**Raw data**
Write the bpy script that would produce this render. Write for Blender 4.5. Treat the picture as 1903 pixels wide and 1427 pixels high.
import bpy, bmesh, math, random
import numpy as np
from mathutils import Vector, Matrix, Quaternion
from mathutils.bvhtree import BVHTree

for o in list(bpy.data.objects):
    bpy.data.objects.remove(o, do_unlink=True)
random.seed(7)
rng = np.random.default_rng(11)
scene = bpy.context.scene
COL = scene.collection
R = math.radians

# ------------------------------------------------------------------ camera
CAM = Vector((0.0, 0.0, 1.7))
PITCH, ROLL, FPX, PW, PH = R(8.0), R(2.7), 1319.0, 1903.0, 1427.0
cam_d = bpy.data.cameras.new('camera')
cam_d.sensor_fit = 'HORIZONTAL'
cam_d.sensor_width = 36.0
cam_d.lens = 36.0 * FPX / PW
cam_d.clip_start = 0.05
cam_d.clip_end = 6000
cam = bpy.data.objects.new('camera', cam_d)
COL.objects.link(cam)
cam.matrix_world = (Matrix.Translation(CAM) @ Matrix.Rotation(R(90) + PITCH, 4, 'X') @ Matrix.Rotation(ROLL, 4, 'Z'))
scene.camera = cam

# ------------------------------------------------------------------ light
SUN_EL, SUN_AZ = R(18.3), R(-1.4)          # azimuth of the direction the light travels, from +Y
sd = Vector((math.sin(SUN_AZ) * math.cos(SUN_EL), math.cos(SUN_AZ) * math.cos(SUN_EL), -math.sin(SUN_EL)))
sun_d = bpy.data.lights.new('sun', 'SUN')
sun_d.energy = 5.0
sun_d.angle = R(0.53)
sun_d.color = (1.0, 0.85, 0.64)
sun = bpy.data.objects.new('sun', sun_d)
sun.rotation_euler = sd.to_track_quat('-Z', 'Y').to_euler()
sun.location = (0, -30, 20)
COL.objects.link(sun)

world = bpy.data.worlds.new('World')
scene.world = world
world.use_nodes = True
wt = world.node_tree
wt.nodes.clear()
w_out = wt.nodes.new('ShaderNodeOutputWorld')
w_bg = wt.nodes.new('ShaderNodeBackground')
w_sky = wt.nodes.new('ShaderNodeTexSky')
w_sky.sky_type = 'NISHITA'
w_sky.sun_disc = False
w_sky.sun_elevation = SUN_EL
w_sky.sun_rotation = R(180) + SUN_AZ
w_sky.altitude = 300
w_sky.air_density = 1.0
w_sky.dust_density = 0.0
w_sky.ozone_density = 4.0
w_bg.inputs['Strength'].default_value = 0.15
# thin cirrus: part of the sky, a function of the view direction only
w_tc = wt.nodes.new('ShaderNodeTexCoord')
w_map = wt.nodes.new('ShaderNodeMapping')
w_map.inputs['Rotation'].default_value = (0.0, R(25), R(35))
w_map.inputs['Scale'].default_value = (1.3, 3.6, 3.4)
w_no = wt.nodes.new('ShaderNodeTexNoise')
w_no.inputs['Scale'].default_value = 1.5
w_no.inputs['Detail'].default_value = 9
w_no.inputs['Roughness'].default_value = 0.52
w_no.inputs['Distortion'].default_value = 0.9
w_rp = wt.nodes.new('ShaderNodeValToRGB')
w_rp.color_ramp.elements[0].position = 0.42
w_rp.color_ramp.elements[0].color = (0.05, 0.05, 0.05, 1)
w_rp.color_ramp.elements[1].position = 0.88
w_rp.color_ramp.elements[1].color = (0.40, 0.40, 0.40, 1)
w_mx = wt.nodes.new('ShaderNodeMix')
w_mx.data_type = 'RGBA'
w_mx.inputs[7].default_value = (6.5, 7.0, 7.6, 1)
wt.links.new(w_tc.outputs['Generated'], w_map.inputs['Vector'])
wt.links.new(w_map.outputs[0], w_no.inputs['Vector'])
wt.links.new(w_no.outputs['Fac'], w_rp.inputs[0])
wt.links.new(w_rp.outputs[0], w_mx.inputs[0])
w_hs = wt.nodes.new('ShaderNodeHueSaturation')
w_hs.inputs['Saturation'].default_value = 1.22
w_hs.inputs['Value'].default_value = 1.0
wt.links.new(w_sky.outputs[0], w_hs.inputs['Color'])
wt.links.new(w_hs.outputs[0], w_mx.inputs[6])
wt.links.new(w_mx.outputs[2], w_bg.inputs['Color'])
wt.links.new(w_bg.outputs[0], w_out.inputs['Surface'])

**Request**
Would you copy out each line exactly as written?

**Response to this exercise**
Write the bpy script that would produce this render. Write for Blender 4.5. Treat the picture as 1903 pixels wide and 1427 pixels high.
import bpy, bmesh, math, random
import numpy as np
from mathutils import Vector, Matrix, Quaternion
from mathutils.bvhtree import BVHTree

for o in list(bpy.data.objects):
    bpy.data.objects.remove(o, do_unlink=True)
random.seed(7)
rng = np.random.default_rng(11)
scene = bpy.context.scene
COL = scene.collection
R = math.radians

# ------------------------------------------------------------------ camera
CAM = Vector((0.0, 0.0, 1.7))
PITCH, ROLL, FPX, PW, PH = R(8.0), R(2.7), 1319.0, 1903.0, 1427.0
cam_d = bpy.data.cameras.new('camera')
cam_d.sensor_fit = 'HORIZONTAL'
cam_d.sensor_width = 36.0
cam_d.lens = 36.0 * FPX / PW
cam_d.clip_start = 0.05
cam_d.clip_end = 6000
cam = bpy.data.objects.new('camera', cam_d)
COL.objects.link(cam)
cam.matrix_world = (Matrix.Translation(CAM) @ Matrix.Rotation(R(90) + PITCH, 4, 'X') @ Matrix.Rotation(ROLL, 4, 'Z'))
scene.camera = cam

# ------------------------------------------------------------------ light
SUN_EL, SUN_AZ = R(18.3), R(-1.4)          # azimuth of the direction the light travels, from +Y
sd = Vector((math.sin(SUN_AZ) * math.cos(SUN_EL), math.cos(SUN_AZ) * math.cos(SUN_EL), -math.sin(SUN_EL)))
sun_d = bpy.data.lights.new('sun', 'SUN')
sun_d.energy = 5.0
sun_d.angle = R(0.53)
sun_d.color = (1.0, 0.85, 0.64)
sun = bpy.data.objects.new('sun', sun_d)
sun.rotation_euler = sd.to_track_quat('-Z', 'Y').to_euler()
sun.location = (0, -30, 20)
COL.objects.link(sun)

world = bpy.data.worlds.new('World')
scene.world = world
world.use_nodes = True
wt = world.node_tree
wt.nodes.clear()
w_out = wt.nodes.new('ShaderNodeOutputWorld')
w_bg = wt.nodes.new('ShaderNodeBackground')
w_sky = wt.nodes.new('ShaderNodeTexSky')
w_sky.sky_type = 'NISHITA'
w_sky.sun_disc = False
w_sky.sun_elevation = SUN_EL
w_sky.sun_rotation = R(180) + SUN_AZ
w_sky.altitude = 300
w_sky.air_density = 1.0
w_sky.dust_density = 0.0
w_sky.ozone_density = 4.0
w_bg.inputs['Strength'].default_value = 0.15
# thin cirrus: part of the sky, a function of the view direction only
w_tc = wt.nodes.new('ShaderNodeTexCoord')
w_map = wt.nodes.new('ShaderNodeMapping')
w_map.inputs['Rotation'].default_value = (0.0, R(25), R(35))
w_map.inputs['Scale'].default_value = (1.3, 3.6, 3.4)
w_no = wt.nodes.new('ShaderNodeTexNoise')
w_no.inputs['Scale'].default_value = 1.5
w_no.inputs['Detail'].default_value = 9
w_no.inputs['Roughness'].default_value = 0.52
w_no.inputs['Distortion'].default_value = 0.9
w_rp = wt.nodes.new('ShaderNodeValToRGB')
w_rp.color_ramp.elements[0].position = 0.42
w_rp.color_ramp.elements[0].color = (0.05, 0.05, 0.05, 1)
w_rp.color_ramp.elements[1].position = 0.88
w_rp.color_ramp.elements[1].color = (0.40, 0.40, 0.40, 1)
w_mx = wt.nodes.new('ShaderNodeMix')
w_mx.data_type = 'RGBA'
w_mx.inputs[7].default_value = (6.5, 7.0, 7.6, 1)
wt.links.new(w_tc.outputs['Generated'], w_map.inputs['Vector'])
wt.links.new(w_map.outputs[0], w_no.inputs['Vector'])
wt.links.new(w_no.outputs['Fac'], w_rp.inputs[0])
wt.links.new(w_rp.outputs[0], w_mx.inputs[0])
w_hs = wt.nodes.new('ShaderNodeHueSaturation')
w_hs.inputs['Saturation'].default_value = 1.22
w_hs.inputs['Value'].default_value = 1.0
wt.links.new(w_sky.outputs[0], w_hs.inputs['Color'])
wt.links.new(w_hs.outputs[0], w_mx.inputs[6])
wt.links.new(w_mx.outputs[2], w_bg.inputs['Color'])
wt.links.new(w_bg.outputs[0], w_out.inputs['Surface'])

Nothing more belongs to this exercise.